There is no key, lift the red emergency kill switch and pull start (no need to give gas)
Never use the break and gas at the same time, do this it’s $55.00 bucks in 30sec
Never have the brake lock on and try to drive away, do this it’s $55.00 bucks in 30sec
Never move the sled with out grabbing the brake once
Don’t ride hard until the sled is warmed up
If you’re not moving, or not going to, shut it off
Always use premium 92% octane gas
Always use Arctic Cat APV oil- oil and gas don’t mix even though it’s a 2 stroke
The engine coolant is only cooled when it’s moving over snow

Trail Riding

Don’t ride the edge of the trail, stay to the right
Up hill people should have right-away
If the trail is hard packed, try to dip off into the powered to cool it
Never turn off the trail or go some where else until the person behind you sees you do it
If in a group hold your fingers up to state how many people are behind you, for on coming traffic.
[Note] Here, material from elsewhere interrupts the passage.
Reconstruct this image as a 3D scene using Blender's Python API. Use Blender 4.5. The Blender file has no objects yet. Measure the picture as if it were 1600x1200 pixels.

A fist means, last person.

Powered Riding

Always look far a head for small bumps, dips and long running ditches, and fences
Yes standing/kneeling is a good idea for movement and visibility
Watch the person in front of you for foot and body placement

Riding Tips

Stuck- take off your coat or unzip it, don’t sweat in your gear
Pull the front and have someone give some gas, don’t be sitting on it!
Don’t dig the tunnel out, pull it up and over if you in a hole
If in the white stuff, add on the power if you think you need it ahead of time
Steer by standing on one side/pulling the handle bars and leaning
Sometimes leave a small gap in the visor of your helmet for ventilation if your fogging up
Always remain high side on the sled when (the side that faces the top of the mountain)
Terms:
Side hilling, moving along the edge
High marking, seeing how high you can go straight up and back down
Tight turns, step and pull on the inside, the way you want to turn
Boon docking- ridding off the trail

Live Saving Ideas

Don’t sit at the bottom of a hill when people are high marking
Don’t run down a hill to out run an avalanche, go off to the side
If you are lost, stay on the trail at the last place you were with someone
Never try to stop a sled from rolling
Never high mark above some one and stop to help a friend, walk it
Never go out alone
If stuck/broken sled, walk out only on trail before spending the night
Never leave someone behind, stay with them or take them with you
If new, be loaded up before dark
Play on the way in, drive straight out when below half, at last before 25% empty
Always take off wet stuff
Don’t use your sled to get someone else’s sled unstuck
Don’t depend on snowmobile tracks to get out of the woods

Rack Bag

1 pair of extra gloves

1 Beanie

1 Water bottle

1 Thermos of a hot drink

1 PVC tube that hold lunch, sub sandwiches

3 Candy or nutrition bars

1 National Geographic plastic/GPS map

1 Compass

3 Reusable instant heat packs

1 Needle-node pliers

1 Heavy duty pliers

1 TP in a freezer bag

20 Zip Ties

Survival Kit-Rubber made container to fit in the rack bag-duck taped closed

7 packs of cotton balls with Vaseline

2 pack of water proof matches

1 Double sided knife with serrated base

1 Flash light self energy generating

4 Flairs/with smoke

1 Metal tin cup with cap

1 Leatherman

1 Survival Mirror with hole (reflection)

1 Leather belt with meal buckle

1 Balling wire

1 Backup compass

3 Health bars

12 Safety pins

12 Black Trash Bags with plastic ties

20 Zip Ties



Under the hood

4 New spark plugs

1 Extra belt

2 Screw drivers (factory tool kit)

2 wrenches (factory took kit)



Under the Seat

Shovel

4X4 Tow strap

Gas line hose

2 Bungee cords

1 Pair of Mittens

Personally kept on me-Camera, MP3 Player, extra batteries, cell phone, camel pack, sometimes GSP unit and avalanche beacon. Keeping these items one me, keeps the batteries warm so they last longer.